Marx sık sık, demokrasiden ve özgürlükten bahsetmesine rağmen bir gün geliyor ve proletryanın devrimci diktatörlöğünden söz edebiliyor. Bu bir çelişki gibi geldi bana.
Bir çağa damgasını vuran ve tarihin akışını değiştiren Marx’ın biyografisinin, yaşadığımız dünyayı daha iyi anlayabilmek için okunması gereken bir eser olduğuna inanıyorum.
11.12.2002

Sabetaylar hakkında detaylı bilgilerin anlatıldığı bir eser. Kendisi de bir Sabetay olan yazar, Sabetaycıların dışarıya karşı müslüman fakat kendi içlerinde Yahudi kimliği ile yaşadıklarını örnekleriyle anlatıyor. Fakat pek çok konu yazarın da izah ettiği gibi belge bulunmaması nedeniyle gözlemlere danarak yazılmış. Eser okunduğunda Türkiye’nin idari ve siyasi sisteminde, basın camiasında Sabetaycıların etkili olduğu düşünülüyor. Eserde en dikkatimi çeken konu ise Atatürk’ün okuduğu Şemsi Efendi Okulu’nun kurucusunun asıl adının Şimon Sevi adında bir Sabetay olması ve bu okula ilk dönemler sadece Sabetay cemaatinden olan kişilerin kabul edilmesi. Çok daha sonraları cemaat dışından da kişilerin okula kabul edildikleri anlatılıyor. Yazar İsrail’in 2. cumhurbaşkanı Ben Zvi’nin de Sabetaycı olduğunu, dolayısıyla Türkiye ile İsrail arasında bir takım örtülü bağlar olabileceğini ima ediyor.
11.12.2002

Gılgamış destanını en özet şekilde okuyabileceğimiz bir eser. Destan hakkında asgari seviyede fikir sahibi olmak isteyenler için ideal bir kitap olmuş. Eserde, ilgili dönem hakkında (M.Ö. 3250), halkın yaşayış tarzı hakkında da bilgi edinilebiliyor. Örneğin, Sümerlerin mezopotamya’da yaşadığı, günümüze benzer bir eğitim-öğretim düzeni mevcut olduğu, belli bir adelet ve ticaret sistemi kurulduğu, vb.

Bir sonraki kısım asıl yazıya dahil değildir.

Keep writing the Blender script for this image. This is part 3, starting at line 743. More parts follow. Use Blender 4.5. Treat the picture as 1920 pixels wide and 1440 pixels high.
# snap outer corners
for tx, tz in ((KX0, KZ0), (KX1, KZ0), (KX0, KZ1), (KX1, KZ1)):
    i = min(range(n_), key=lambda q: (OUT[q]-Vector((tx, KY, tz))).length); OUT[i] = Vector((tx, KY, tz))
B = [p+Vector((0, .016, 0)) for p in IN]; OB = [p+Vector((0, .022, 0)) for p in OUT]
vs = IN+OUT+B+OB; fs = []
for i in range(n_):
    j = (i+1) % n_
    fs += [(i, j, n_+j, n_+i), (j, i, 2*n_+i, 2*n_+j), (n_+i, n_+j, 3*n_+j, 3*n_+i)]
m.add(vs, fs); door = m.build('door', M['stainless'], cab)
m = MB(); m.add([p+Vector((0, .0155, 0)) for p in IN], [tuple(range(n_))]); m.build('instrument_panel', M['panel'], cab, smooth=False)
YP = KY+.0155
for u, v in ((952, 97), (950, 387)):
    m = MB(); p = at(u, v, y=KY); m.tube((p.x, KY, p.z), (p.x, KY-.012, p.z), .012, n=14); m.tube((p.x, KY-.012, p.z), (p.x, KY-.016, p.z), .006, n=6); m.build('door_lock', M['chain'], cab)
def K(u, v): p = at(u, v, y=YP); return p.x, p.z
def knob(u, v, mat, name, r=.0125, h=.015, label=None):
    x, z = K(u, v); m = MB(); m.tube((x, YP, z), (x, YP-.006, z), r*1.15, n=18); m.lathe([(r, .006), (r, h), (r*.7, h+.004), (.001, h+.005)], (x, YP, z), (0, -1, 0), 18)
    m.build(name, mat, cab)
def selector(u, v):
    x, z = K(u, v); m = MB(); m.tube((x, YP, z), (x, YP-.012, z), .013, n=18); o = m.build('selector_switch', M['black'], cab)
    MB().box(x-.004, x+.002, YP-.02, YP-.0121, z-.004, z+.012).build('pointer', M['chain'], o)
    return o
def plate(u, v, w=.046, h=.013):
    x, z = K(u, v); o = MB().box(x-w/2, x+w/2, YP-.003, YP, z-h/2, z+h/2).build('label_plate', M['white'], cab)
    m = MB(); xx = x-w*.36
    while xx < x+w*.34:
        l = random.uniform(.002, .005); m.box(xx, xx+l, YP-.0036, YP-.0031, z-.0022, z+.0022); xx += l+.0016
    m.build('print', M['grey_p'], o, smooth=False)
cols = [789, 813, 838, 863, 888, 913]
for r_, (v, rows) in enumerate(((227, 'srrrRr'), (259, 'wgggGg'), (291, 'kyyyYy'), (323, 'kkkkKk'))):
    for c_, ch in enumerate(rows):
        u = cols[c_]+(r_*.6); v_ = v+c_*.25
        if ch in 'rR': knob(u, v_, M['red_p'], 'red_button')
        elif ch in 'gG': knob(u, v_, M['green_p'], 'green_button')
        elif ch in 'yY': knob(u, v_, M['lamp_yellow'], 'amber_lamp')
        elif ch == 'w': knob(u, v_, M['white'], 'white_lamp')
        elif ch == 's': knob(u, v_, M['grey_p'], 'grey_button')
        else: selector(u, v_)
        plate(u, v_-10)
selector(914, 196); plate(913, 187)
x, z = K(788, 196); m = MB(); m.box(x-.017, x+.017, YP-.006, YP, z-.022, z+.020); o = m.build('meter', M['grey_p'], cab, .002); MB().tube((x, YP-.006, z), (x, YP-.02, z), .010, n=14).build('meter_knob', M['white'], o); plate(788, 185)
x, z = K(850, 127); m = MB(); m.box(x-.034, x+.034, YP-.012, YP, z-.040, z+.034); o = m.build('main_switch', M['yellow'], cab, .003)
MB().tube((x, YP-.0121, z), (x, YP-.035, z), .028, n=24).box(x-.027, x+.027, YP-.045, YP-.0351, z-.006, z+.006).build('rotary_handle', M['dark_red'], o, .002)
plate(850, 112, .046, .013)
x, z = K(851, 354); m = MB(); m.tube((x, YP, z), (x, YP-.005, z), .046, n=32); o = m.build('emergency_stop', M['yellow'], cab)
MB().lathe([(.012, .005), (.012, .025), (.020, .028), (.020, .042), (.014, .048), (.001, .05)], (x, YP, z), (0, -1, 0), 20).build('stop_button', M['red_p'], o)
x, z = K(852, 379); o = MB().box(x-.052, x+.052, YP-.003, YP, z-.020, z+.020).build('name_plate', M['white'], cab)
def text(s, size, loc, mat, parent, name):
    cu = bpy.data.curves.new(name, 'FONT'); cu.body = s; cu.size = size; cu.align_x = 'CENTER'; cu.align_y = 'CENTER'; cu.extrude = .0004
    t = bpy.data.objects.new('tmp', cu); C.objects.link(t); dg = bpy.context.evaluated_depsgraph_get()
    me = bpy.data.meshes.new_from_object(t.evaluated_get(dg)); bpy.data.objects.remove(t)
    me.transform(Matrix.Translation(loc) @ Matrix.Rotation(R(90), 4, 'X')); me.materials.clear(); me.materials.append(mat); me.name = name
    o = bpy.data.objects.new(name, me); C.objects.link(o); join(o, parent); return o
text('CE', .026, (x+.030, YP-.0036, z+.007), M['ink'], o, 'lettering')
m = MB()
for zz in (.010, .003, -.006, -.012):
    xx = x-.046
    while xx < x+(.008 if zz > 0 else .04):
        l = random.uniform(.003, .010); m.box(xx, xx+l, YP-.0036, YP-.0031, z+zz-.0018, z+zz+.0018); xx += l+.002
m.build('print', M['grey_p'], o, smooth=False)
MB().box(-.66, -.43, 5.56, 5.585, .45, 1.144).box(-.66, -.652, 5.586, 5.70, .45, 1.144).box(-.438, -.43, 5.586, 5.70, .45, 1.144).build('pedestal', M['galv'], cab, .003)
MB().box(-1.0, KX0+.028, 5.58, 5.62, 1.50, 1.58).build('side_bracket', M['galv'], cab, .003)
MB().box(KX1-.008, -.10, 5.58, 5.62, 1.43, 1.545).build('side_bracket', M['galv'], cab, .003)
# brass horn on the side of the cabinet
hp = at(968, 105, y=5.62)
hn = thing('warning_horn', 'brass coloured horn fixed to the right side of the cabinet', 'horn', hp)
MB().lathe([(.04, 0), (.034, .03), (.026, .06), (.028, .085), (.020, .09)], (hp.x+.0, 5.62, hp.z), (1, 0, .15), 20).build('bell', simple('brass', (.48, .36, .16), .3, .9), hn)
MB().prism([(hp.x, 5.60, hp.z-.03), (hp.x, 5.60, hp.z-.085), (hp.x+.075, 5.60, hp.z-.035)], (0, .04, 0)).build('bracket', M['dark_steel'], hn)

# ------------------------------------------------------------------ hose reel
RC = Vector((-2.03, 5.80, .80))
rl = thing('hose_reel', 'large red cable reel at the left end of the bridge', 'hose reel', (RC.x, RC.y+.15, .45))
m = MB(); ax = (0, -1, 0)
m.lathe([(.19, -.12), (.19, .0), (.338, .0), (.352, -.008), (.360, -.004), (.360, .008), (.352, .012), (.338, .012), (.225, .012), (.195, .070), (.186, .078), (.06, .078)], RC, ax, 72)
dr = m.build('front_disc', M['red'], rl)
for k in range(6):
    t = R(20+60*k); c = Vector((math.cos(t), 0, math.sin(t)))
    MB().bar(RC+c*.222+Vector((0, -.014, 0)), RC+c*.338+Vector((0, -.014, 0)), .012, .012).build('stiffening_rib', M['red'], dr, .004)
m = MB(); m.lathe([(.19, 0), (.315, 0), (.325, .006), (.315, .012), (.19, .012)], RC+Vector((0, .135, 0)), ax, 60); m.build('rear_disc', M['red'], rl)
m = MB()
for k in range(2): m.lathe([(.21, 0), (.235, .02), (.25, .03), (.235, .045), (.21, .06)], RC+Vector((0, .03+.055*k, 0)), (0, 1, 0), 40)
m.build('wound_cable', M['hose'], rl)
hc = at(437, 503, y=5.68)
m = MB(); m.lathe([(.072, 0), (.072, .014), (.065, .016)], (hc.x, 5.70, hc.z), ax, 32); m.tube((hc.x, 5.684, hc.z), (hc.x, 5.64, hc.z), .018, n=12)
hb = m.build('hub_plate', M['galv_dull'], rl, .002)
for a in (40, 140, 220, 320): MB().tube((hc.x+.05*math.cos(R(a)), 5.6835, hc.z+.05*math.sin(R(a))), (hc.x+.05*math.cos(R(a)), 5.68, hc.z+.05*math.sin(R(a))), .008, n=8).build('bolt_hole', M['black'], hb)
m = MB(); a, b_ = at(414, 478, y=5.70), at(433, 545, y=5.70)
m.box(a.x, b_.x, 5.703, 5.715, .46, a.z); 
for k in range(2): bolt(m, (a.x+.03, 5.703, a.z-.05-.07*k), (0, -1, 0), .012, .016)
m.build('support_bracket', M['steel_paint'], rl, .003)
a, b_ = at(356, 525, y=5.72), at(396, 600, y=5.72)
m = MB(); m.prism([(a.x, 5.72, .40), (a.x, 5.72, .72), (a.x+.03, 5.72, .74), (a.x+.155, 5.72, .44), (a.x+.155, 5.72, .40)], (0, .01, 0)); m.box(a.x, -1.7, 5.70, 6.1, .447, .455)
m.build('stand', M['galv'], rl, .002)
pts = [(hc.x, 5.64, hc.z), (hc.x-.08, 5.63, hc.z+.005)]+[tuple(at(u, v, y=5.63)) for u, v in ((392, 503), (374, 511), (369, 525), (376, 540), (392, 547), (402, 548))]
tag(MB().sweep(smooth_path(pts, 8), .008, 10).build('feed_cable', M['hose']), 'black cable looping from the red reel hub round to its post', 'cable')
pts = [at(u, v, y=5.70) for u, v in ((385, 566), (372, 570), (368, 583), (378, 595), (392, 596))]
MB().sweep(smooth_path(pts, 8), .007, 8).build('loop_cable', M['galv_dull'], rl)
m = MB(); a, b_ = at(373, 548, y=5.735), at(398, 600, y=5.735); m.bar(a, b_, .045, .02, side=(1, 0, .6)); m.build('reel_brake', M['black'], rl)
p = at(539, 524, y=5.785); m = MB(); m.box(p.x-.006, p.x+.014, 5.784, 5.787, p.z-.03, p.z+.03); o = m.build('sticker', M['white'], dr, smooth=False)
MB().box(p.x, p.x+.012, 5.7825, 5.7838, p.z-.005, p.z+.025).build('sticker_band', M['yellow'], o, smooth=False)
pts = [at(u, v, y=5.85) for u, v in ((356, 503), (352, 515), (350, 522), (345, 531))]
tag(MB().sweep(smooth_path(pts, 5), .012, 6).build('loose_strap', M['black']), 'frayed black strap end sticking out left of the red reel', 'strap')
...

Bütün kutsal kitaplarda geçen Nuh Peygamber ve Nuh Tufanı burada da Utnapiştim olarak karşımıza çıkıyor. Ayrıca kutsal kitaplarda normal insan ömrüne göre çok fazla yaşayan Nuh Peygamber Gılgamış Destanı’nda, kendisine “tanrılarca ölümsüzlük bahşedilmiş insan” olarak tasvir ediliyor.